* **GIVEN DATA**

___

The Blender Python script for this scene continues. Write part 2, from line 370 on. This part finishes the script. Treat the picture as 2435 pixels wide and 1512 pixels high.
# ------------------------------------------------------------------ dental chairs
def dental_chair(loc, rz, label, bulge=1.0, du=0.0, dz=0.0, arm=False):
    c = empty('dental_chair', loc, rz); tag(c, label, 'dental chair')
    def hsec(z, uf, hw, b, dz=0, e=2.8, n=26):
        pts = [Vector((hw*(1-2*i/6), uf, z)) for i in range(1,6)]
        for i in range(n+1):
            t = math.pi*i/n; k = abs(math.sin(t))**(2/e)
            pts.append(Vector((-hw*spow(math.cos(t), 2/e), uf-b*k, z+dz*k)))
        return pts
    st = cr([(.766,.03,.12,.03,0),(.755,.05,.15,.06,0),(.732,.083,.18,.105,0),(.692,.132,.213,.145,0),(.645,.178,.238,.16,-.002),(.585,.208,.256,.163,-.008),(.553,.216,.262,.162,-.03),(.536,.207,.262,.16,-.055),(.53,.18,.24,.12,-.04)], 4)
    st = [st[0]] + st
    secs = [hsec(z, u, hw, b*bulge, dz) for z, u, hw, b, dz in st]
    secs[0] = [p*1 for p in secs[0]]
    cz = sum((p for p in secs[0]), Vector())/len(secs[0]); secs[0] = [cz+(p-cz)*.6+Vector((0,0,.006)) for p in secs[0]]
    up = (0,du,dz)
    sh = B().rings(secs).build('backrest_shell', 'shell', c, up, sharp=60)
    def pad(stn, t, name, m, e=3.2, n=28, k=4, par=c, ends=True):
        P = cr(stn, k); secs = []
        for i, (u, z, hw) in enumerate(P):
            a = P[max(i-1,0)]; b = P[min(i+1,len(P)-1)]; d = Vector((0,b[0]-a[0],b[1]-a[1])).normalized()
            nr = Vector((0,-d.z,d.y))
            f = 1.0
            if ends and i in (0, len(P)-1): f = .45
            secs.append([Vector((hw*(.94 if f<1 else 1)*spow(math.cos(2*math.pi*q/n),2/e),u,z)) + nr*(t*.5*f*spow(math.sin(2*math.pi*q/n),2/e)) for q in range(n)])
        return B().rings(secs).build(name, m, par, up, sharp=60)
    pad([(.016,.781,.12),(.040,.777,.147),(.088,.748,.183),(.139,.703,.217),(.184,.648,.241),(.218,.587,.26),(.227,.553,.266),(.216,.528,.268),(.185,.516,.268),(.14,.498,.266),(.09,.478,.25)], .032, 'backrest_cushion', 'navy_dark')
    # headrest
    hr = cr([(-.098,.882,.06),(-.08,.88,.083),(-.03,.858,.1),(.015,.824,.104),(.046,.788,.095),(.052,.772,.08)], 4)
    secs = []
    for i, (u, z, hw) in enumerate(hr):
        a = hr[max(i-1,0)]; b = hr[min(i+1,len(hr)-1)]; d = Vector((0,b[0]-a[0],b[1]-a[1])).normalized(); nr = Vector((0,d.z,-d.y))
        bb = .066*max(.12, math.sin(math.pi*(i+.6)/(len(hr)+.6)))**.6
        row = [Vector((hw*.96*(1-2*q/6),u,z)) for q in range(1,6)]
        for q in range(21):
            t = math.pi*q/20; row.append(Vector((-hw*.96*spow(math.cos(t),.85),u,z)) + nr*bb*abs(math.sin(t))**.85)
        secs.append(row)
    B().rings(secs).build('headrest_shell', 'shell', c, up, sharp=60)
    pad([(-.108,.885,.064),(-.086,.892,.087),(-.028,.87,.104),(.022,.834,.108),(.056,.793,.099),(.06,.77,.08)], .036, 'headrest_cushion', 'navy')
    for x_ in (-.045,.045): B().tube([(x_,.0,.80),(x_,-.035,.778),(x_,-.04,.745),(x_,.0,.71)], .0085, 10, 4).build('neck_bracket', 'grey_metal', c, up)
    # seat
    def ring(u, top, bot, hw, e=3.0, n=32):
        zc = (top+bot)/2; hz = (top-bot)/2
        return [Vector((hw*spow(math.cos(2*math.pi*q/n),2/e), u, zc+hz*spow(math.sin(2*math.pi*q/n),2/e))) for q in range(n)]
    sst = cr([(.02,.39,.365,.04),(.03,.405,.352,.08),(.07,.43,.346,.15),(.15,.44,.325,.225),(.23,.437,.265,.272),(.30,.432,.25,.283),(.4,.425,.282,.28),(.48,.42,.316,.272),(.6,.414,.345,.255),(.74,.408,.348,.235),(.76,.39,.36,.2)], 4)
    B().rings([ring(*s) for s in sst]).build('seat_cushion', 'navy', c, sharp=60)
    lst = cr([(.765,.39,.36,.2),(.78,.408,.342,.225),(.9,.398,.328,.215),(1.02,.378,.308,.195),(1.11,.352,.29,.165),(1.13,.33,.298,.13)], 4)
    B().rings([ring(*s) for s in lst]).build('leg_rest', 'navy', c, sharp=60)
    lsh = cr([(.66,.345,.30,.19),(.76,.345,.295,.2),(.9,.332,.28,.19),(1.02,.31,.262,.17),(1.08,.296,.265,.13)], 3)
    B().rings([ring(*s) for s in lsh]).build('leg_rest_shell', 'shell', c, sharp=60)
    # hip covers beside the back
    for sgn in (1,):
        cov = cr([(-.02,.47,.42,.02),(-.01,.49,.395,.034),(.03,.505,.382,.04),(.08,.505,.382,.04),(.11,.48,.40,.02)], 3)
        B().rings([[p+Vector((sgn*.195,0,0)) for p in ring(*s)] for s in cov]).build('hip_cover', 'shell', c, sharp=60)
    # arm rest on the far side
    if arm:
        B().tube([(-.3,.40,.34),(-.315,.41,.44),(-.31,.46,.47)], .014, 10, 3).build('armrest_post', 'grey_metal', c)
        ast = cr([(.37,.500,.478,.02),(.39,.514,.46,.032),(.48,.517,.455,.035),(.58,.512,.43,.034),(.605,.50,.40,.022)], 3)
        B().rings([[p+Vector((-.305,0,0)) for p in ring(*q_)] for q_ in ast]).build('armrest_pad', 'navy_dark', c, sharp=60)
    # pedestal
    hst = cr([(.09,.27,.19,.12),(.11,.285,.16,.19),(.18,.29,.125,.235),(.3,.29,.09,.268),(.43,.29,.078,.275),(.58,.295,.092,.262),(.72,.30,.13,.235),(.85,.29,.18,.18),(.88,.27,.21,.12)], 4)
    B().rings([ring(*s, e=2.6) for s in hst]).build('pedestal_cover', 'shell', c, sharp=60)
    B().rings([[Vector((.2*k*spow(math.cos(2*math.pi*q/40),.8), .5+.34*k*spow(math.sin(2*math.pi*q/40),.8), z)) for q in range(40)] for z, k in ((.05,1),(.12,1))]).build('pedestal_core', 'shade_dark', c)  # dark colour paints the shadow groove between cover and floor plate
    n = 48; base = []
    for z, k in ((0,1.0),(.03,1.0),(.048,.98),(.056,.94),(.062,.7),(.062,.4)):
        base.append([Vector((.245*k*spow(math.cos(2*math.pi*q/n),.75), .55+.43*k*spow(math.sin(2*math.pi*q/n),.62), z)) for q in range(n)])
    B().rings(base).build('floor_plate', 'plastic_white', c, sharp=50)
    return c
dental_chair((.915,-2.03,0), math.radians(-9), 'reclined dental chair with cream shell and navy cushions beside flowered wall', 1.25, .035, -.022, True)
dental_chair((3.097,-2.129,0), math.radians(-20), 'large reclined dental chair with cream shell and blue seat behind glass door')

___

* **GIVEN PROBLEM**
Extract all of the data shown above and repeat it verbatim.

* **ANSWER**
The Blender Python script for this scene continues. Write part 2, from line 370 on. This part finishes the script. Treat the picture as 2435 pixels wide and 1512 pixels high.
# ------------------------------------------------------------------ dental chairs
def dental_chair(loc, rz, label, bulge=1.0, du=0.0, dz=0.0, arm=False):
    c = empty('dental_chair', loc, rz); tag(c, label, 'dental chair')
    def hsec(z, uf, hw, b, dz=0, e=2.8, n=26):
        pts = [Vector((hw*(1-2*i/6), uf, z)) for i in range(1,6)]
        for i in range(n+1):
            t = math.pi*i/n; k = abs(math.sin(t))**(2/e)
            pts.append(Vector((-hw*spow(math.cos(t), 2/e), uf-b*k, z+dz*k)))
        return pts
    st = cr([(.766,.03,.12,.03,0),(.755,.05,.15,.06,0),(.732,.083,.18,.105,0),(.692,.132,.213,.145,0),(.645,.178,.238,.16,-.002),(.585,.208,.256,.163,-.008),(.553,.216,.262,.162,-.03),(.536,.207,.262,.16,-.055),(.53,.18,.24,.12,-.04)], 4)
    st = [st[0]] + st
    secs = [hsec(z, u, hw, b*bulge, dz) for z, u, hw, b, dz in st]
    secs[0] = [p*1 for p in secs[0]]
    cz = sum((p for p in secs[0]), Vector())/len(secs[0]); secs[0] = [cz+(p-cz)*.6+Vector((0,0,.006)) for p in secs[0]]
    up = (0,du,dz)
    sh = B().rings(secs).build('backrest_shell', 'shell', c, up, sharp=60)
    def pad(stn, t, name, m, e=3.2, n=28, k=4, par=c, ends=True):
        P = cr(stn, k); secs = []
        for i, (u, z, hw) in enumerate(P):
            a = P[max(i-1,0)]; b = P[min(i+1,len(P)-1)]; d = Vector((0,b[0]-a[0],b[1]-a[1])).normalized()
            nr = Vector((0,-d.z,d.y))
            f = 1.0
            if ends and i in (0, len(P)-1): f = .45
            secs.append([Vector((hw*(.94 if f<1 else 1)*spow(math.cos(2*math.pi*q/n),2/e),u,z)) + nr*(t*.5*f*spow(math.sin(2*math.pi*q/n),2/e)) for q in range(n)])
        return B().rings(secs).build(name, m, par, up, sharp=60)
    pad([(.016,.781,.12),(.040,.777,.147),(.088,.748,.183),(.139,.703,.217),(.184,.648,.241),(.218,.587,.26),(.227,.553,.266),(.216,.528,.268),(.185,.516,.268),(.14,.498,.266),(.09,.478,.25)], .032, 'backrest_cushion', 'navy_dark')
    # headrest
    hr = cr([(-.098,.882,.06),(-.08,.88,.083),(-.03,.858,.1),(.015,.824,.104),(.046,.788,.095),(.052,.772,.08)], 4)
    secs = []
    for i, (u, z, hw) in enumerate(hr):
        a = hr[max(i-1,0)]; b = hr[min(i+1,len(hr)-1)]; d = Vector((0,b[0]-a[0],b[1]-a[1])).normalized(); nr = Vector((0,d.z,-d.y))
        bb = .066*max(.12, math.sin(math.pi*(i+.6)/(len(hr)+.6)))**.6
        row = [Vector((hw*.96*(1-2*q/6),u,z)) for q in range(1,6)]
        for q in range(21):
            t = math.pi*q/20; row.append(Vector((-hw*.96*spow(math.cos(t),.85),u,z)) + nr*bb*abs(math.sin(t))**.85)
        secs.append(row)
    B().rings(secs).build('headrest_shell', 'shell', c, up, sharp=60)
    pad([(-.108,.885,.064),(-.086,.892,.087),(-.028,.87,.104),(.022,.834,.108),(.056,.793,.099),(.06,.77,.08)], .036, 'headrest_cushion', 'navy')
    for x_ in (-.045,.045): B().tube([(x_,.0,.80),(x_,-.035,.778),(x_,-.04,.745),(x_,.0,.71)], .0085, 10, 4).build('neck_bracket', 'grey_metal', c, up)
    # seat
    def ring(u, top, bot, hw, e=3.0, n=32):
        zc = (top+bot)/2; hz = (top-bot)/2
        return [Vector((hw*spow(math.cos(2*math.pi*q/n),2/e), u, zc+hz*spow(math.sin(2*math.pi*q/n),2/e))) for q in range(n)]
    sst = cr([(.02,.39,.365,.04),(.03,.405,.352,.08),(.07,.43,.346,.15),(.15,.44,.325,.225),(.23,.437,.265,.272),(.30,.432,.25,.283),(.4,.425,.282,.28),(.48,.42,.316,.272),(.6,.414,.345,.255),(.74,.408,.348,.235),(.76,.39,.36,.2)], 4)
    B().rings([ring(*s) for s in sst]).build('seat_cushion', 'navy', c, sharp=60)
    lst = cr([(.765,.39,.36,.2),(.78,.408,.342,.225),(.9,.398,.328,.215),(1.02,.378,.308,.195),(1.11,.352,.29,.165),(1.13,.33,.298,.13)], 4)
    B().rings([ring(*s) for s in lst]).build('leg_rest', 'navy', c, sharp=60)
    lsh = cr([(.66,.345,.30,.19),(.76,.345,.295,.2),(.9,.332,.28,.19),(1.02,.31,.262,.17),(1.08,.296,.265,.13)], 3)
    B().rings([ring(*s) for s in lsh]).build('leg_rest_shell', 'shell', c, sharp=60)
    # hip covers beside the back
    for sgn in (1,):
        cov = cr([(-.02,.47,.42,.02),(-.01,.49,.395,.034),(.03,.505,.382,.04),(.08,.505,.382,.04),(.11,.48,.40,.02)], 3)
        B().rings([[p+Vector((sgn*.195,0,0)) for p in ring(*s)] for s in cov]).build('hip_cover', 'shell', c, sharp=60)
    # arm rest on the far side
    if arm:
        B().tube([(-.3,.40,.34),(-.315,.41,.44),(-.31,.46,.47)], .014, 10, 3).build('armrest_post', 'grey_metal', c)
        ast = cr([(.37,.500,.478,.02),(.39,.514,.46,.032),(.48,.517,.455,.035),(.58,.512,.43,.034),(.605,.50,.40,.022)], 3)
        B().rings([[p+Vector((-.305,0,0)) for p in ring(*q_)] for q_ in ast]).build('armrest_pad', 'navy_dark', c, sharp=60)
    # pedestal
    hst = cr([(.09,.27,.19,.12),(.11,.285,.16,.19),(.18,.29,.125,.235),(.3,.29,.09,.268),(.43,.29,.078,.275),(.58,.295,.092,.262),(.72,.30,.13,.235),(.85,.29,.18,.18),(.88,.27,.21,.12)], 4)
    B().rings([ring(*s, e=2.6) for s in hst]).build('pedestal_cover', 'shell', c, sharp=60)
    B().rings([[Vector((.2*k*spow(math.cos(2*math.pi*q/40),.8), .5+.34*k*spow(math.sin(2*math.pi*q/40),.8), z)) for q in range(40)] for z, k in ((.05,1),(.12,1))]).build('pedestal_core', 'shade_dark', c)  # dark colour paints the shadow groove between cover and floor plate
    n = 48; base = []
    for z, k in ((0,1.0),(.03,1.0),(.048,.98),(.056,.94),(.062,.7),(.062,.4)):
        base.append([Vector((.245*k*spow(math.cos(2*math.pi*q/n),.75), .55+.43*k*spow(math.sin(2*math.pi*q/n),.62), z)) for q in range(n)])
    B().rings(base).build('floor_plate', 'plastic_white', c, sharp=50)
    return c
dental_chair((.915,-2.03,0), math.radians(-9), 'reclined dental chair with cream shell and navy cushions beside flowered wall', 1.25, .035, -.022, True)
dental_chair((3.097,-2.129,0), math.radians(-20), 'large reclined dental chair with cream shell and blue seat behind glass door')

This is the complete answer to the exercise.